What I find fascinating about all this is how the show, even as it absorbs rock more and more into its fabric, still maintains a significant element of the "rock" vs. "pop" binary - as though rock were not just another version of pop rather than its antithesis. Of course, rock fans have long had much invested in this binary, since it upholds their belief that rock is something of greater value than pop, more authentic, more real (Simon Frith, one of the founders of academic popular music studies, has spent much of his career analyzing these distinctions). But the pop industry has usually been quick to absorb the rebellious veneer of rock every chance it can get.
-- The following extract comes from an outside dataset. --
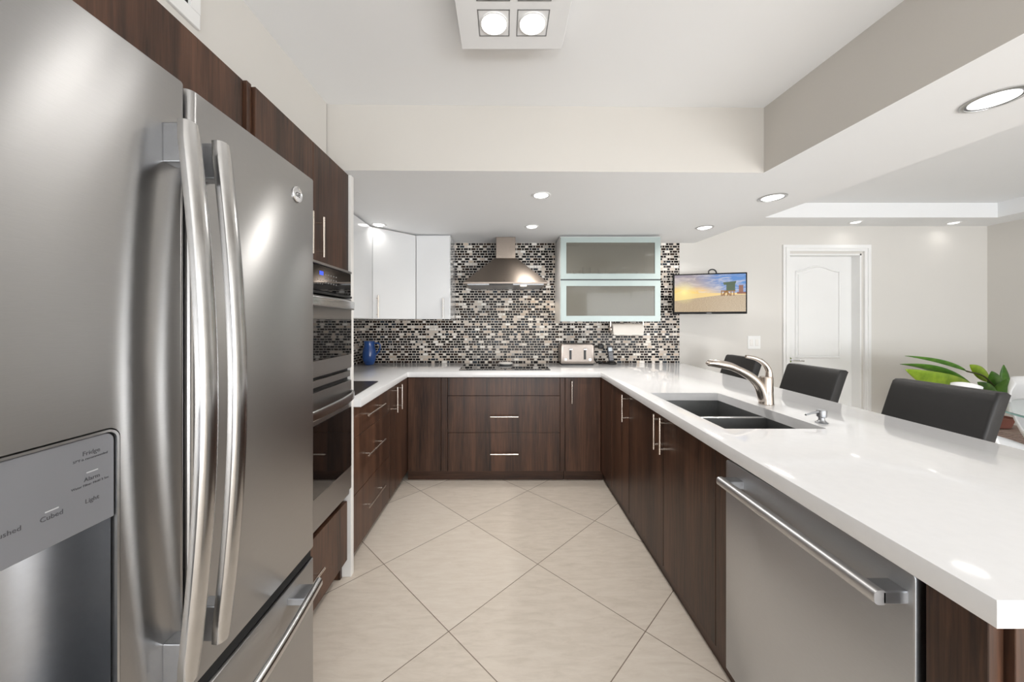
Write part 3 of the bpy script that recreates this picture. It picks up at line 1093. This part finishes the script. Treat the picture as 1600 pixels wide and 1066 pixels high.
# ------------------------------------------------------------------ white upper cabinets
UZ0, UZ1 = 1.335, 2.0815
uc = thing('wall_cabinet', 'gloss white upper cabinet on the left wall beside the oven tower', 'cabinet', (-1.26, 2.36, UZ0))
MB().box(WL + .01, -1.102, 1.84, 2.882, UZ0, UZ1 + .012).build('body', CARCASE, uc)
fronts(uc, 'door', 'x', -1.1, .02, 1.84, 2.36, UZ0, UZ1, GLOSSWHITE)
fronts(uc, 'door', 'x', -1.1, .02, 2.36, 2.882, UZ0, UZ1, GLOSSWHITE)
uc2 = thing('wall_cabinet', 'gloss white corner cabinet with diagonal door over the blue jug', 'cabinet', (-1.2, 3.2, UZ0))
MB().prism([(WL + .01, 2.886), (-1.102, 2.886), (-.806, 3.190), (-.806, WB - .01), (WL + .01, WB - .01)], UZ0, UZ1 + .012).build('body', CARCASE, uc2)
p0, p1 = Vector((-1.080, 2.885)), Vector((-.795, 3.164))
dv = (p1 - p0).normalized(); nv = Vector((dv.y, -dv.x))
q = [p0 + dv * .002, p1 - dv * .002, p1 - dv * .002 - nv * .018, p0 + dv * .002 - nv * .018]
dd_ = MB().prism([tuple(v) for v in q], UZ0 + .002, UZ1, 'z', .001, 1).build('door', GLOSSWHITE, uc2)
hp = p0 + dv * .035
pull_v(dd_, hp.x, hp.y, 1.345, 1.53, (nv.x * .03, nv.y * .03))
uc3 = thing('wall_cabinet', 'gloss white single door upper cabinet left of the range hood', 'cabinet', (-.64, 3.3, UZ0))
MB().box(-.800, -.488, 3.186, WB - .01, UZ0, UZ1 + .012).build('body', GLOSSWHITE, uc3)
d = fronts(uc3, 'door', 'y', 3.164, .02, -.792, -.490, UZ0, UZ1, GLOSSWHITE)
pull_v(d, -.545, 3.164, 1.345, 1.52, (0, -.03))

# ------------------------------------------------------------------ glass fronted cabinet
gc = thing('display_cabinet', 'white upper cabinet with two frosted glass lift doors right of the hood', 'cabinet', (.96, 3.34, 1.31))
GX0, GX1, GZ0, GZ1, GM = .505, 1.412, 1.315, 2.075, 1.690
m = MB()
ty = WB - .01
m.box(GX0, GX0 + .018, 3.192, ty, GZ0, GZ1 + .01).box(GX1 - .018, GX1, 3.192, ty, GZ0, GZ1 + .01)
m.box(GX0 + .018, GX1 - .018, 3.192, ty, GZ0, GZ0 + .018).box(GX0 + .018, GX1 - .018, 3.192, ty, GZ1 - .008, GZ1 + .01)
m.box(GX0 + .018, GX1 - .018, 3.21, ty, GM - .012, GM + .006)
m.box(GX0 + .018, GX1 - .018, ty - .012, ty, GZ0 + .018, GZ1 - .008)
m.build('body', CARCASE, gc)
def glass_door(z0, z1):
    x0, x1, y0, y1, f = GX0 + .003, GX1 - .006, 3.168, 3.190, .050
    m = MB()
    m.box(x0, x1, y0, y1, z0, z0 + f).box(x0, x1, y0, y1, z1 - f, z1)
    m.box(x0, x0 + f, y0, y1, z0 + f, z1 - f).box(x1 - f, x1, y0, y1, z0 + f, z1 - f)
    d = m.build('door', ALU, gc)
    MB().box(x0 + f - .004, x1 - f + .004, y0 + .004, y0 + .009, z0 + f - .004, z1 - f + .004).build('glass', FROST, d)
    return d
tag(glass_door(GM + .006, GZ1), 'upper frosted glass door')
tag(glass_door(GZ0, GM - .006), 'lower frosted glass door')
MB().box(GX0 + .003, GX1 - .003, 3.175, 3.19, GM - .005, GM + .005).build('door_rail', DARKGREY, gc)

# things behind the frosted panes, on the upper shelf
zs = GM + .006
def tumbler(x, y, r, h, label):
    m = MB().lathe([(r * .85, 0), (r, h), (r * .94, h), (r * .8, .008), (.0001, .008)], (x, y, zs), 24)
    o = m.build('drinking_glass', CERAMIC, smooth=40)
    return tag(o, label, 'glass', 'glasses behind the upper frosted pane')
tumbler(.60, 3.33, .030, .10, 'pale glass behind upper frosted pane, closest to the range hood')
tumbler(.685, 3.33, .032, .10, 'pale glass behind upper frosted pane, second from the range hood')
tumbler(.775, 3.32, .038, .125, 'tallest pale glass behind the upper frosted pane')
tumbler(.925, 3.33, .036, .115, 'pale glass behind upper frosted pane, closest to the stacked platters')
pl = MB().lathe([(.06, 0), (.155, .022), (.16, .026), (.15, .026), (.06, .008), (.0001, .008)], (1.13, 3.36, zs), 36).build('platter', CERAMIC, smooth=40)
tag(pl, 'lower white platter behind the upper frosted pane', 'platter', 'platters behind the upper frosted pane')
pl = MB().lathe([(.07, 0), (.12, .03), (.135, .05), (.128, .05), (.07, .008), (.0001, .008)], (1.13, 3.36, zs + .030), 36).build('platter', CERAMIC, smooth=40)
tag(pl, 'white bowl shaped platter stacked on another behind the upper frosted pane', 'platter', 'platters behind the upper frosted pane')

# paper towel under the cabinet
pt = thing('paper_towel_holder', 'steel holder with white paper roll under the frosted glass cabinet', 'paper towel', (1.17, 3.36, 1.2))
rc = (3.36, 1.243)
m = MB()
m.cyl((1.025, rc[0], rc[1]), (1.315, rc[0], rc[1]), .050, 32)
m.box(1.03, 1.31, rc[0] - .0505, rc[0] - .0490, rc[1] - .055, rc[1])
m.build('paper_roll', PAPER, pt, smooth=40)
m = MB()
for x in (1.012, 1.322):
    m.cyl((x - .006, rc[0], rc[1]), (x + .006, rc[0], rc[1]), .026, 24)
    m.box(x - .004, x + .004, rc[0] - .012, rc[0] + .012, rc[1], GZ0 - .001)
m.cyl((1.012, rc[0], rc[1]), (1.322, rc[0], rc[1]), .008)
m.build('bracket', NICKEL, pt, smooth=40)

# ------------------------------------------------------------------ small things on the worktop
# blue jug
jx, jy = -1.285, 3.35
jg = thing('jug', 'glossy blue ceramic jug in the left back corner of the worktop', 'jug', (jx, jy, ZT))
MB().lathe([(.034, 0), (.042, .004), (.055, .035), (.063, .075), (.064, .105), (.058, .145), (.050, .175), (.047, .200), (.051, .225), (.047, .225), (.043, .200), (.046, .17), (.055, .12), (.05, .05), (.0001, .012)], (jx, jy, ZT), 40).build('body', BLUE, jg, smooth=50)
MB().tube(bez([(jx + .048, jy, ZT + .205), (jx + .085, jy, ZT + .205), (jx + .105, jy, ZT + .18), (jx + .092, jy, ZT + .13), (jx + .060, jy, ZT + .095)], 20), .0075, 10).build('handle', BLUE, jg, smooth=60)
# cord in the corner
co = MB().tube(bez([(-1.42, 3.22, 1.06), (-1.405, 3.20, .98), (-1.36, 3.16, .912), (-1.34, 3.10, .908), (-1.37, 3.02, .908), (-1.38, 2.90, .908)], 24), .004, 8).build('cord', BLACK, smooth=60)
tag(co, 'thin black cord against the tiles left of the blue jug', 'cord')

# toaster
tx0, tx1, ty0, ty1 = .534, .846, 3.315, 3.495
ts = thing('toaster', 'four slot brushed steel toaster with two levers on the back worktop', 'toaster', ((tx0 + tx1) / 2, 3.4, ZT))
TST = make_steel('toaster_steel', (.40, .35, .315, 1), .28, .3, .25)
sec = rounded([(tx0, ZT + .012), (tx1, ZT + .012), (tx1, ZT + .198), (tx0, ZT + .198)], [.014, .014, .03, .03], 13)
MB().prism(sec, ty0, ty1, 'y', .006, 2).build('body', TST, ts, smooth=40)
MB().box(tx0 + .008, tx1 - .008, ty0 + .006, ty1 - .006, ZT, ZT + .013).build('base', BLACK, ts)
sec = rounded([(tx0 + .022, ZT + .034), (tx1 - .022, ZT + .034), (tx1 - .022, ZT + .178), (tx0 + .022, ZT + .178)], .012, 5)
MB().prism(sec, ty0 - .003, ty0 + .002, 'y', .001, 1).build('front_plate', TST, ts, smooth=40)
for lx in (tx0 + .088, tx1 - .088):
    MB().box(lx - .011, lx + .011, ty0 - .0042, ty0 - .002, ZT + .055, ZT + .150).build('lever_slot', DARKGREY, ts)
    m = MB().box(lx - .017, lx + .017, ty0 - .03, ty0 - .004, ZT + .142, ZT + .160, .005)
    m.build('lever', CHROME, ts, smooth=40)
for lx in (tx0 + .042, tx1 - .042):
    MB().cyl((lx, ty0 - .016, ZT + .055), (lx, ty0 - .002, ZT + .055), .013).build('knob', CHROME, ts, smooth=40)
for k in range(2):
    for lx in (tx0 + .09, tx1 - .09):
        MB().box(lx - .06, lx + .06, ty0 + .045 + k * .065, ty0 + .070 + k * .065, ZT + .196, ZT + .1995).build('bread_slot', BLACK, ts)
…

That American Idol has often been more cautious in its approach to rock is, far as I can figure, the result of two factors:

1. It's on TV, which means it has to shoot for a more conservative notion of "mainstream" than, say, Top 40 radio, because TV as a medium (or at least, network TV) has always been defined by a decidedly middle American version of the mainstream.

2. The show began in the era of the high-gloss super-manufactured likes of Britney Spears, Backstreet Boys and N'Sync, and its initial target audience - I gather - was the young audiences of those artists, for whom rock was deemed too "edgy." As those artists have lost much of their luster (Justin Timberlake excepted since he completely reinvented himself), Idol has redefined its own sense of the mainstream by incorporating more and more rock into its fabric.

Of course there are still limits to all of this. The decidedly non-rock Danny Gokey, another of this season's final four and one of the clear favorites, just murdered a version of Aerosmith's "Dream on." Not all artists can do rock well and American Idol still needs folks like Gokey to appeal to its non-rock fan demographic, which is almost certainly still a bigger part of its audience than its rock fan contingent.

And, strangely, rap music is still largely beyond the pale of Idol even though there's no doubt that in strictly commercial terms it's been the biggest thing going for the past 15 years (since Kurt Cobain died). I'd need a whole other post to try to make sense of that.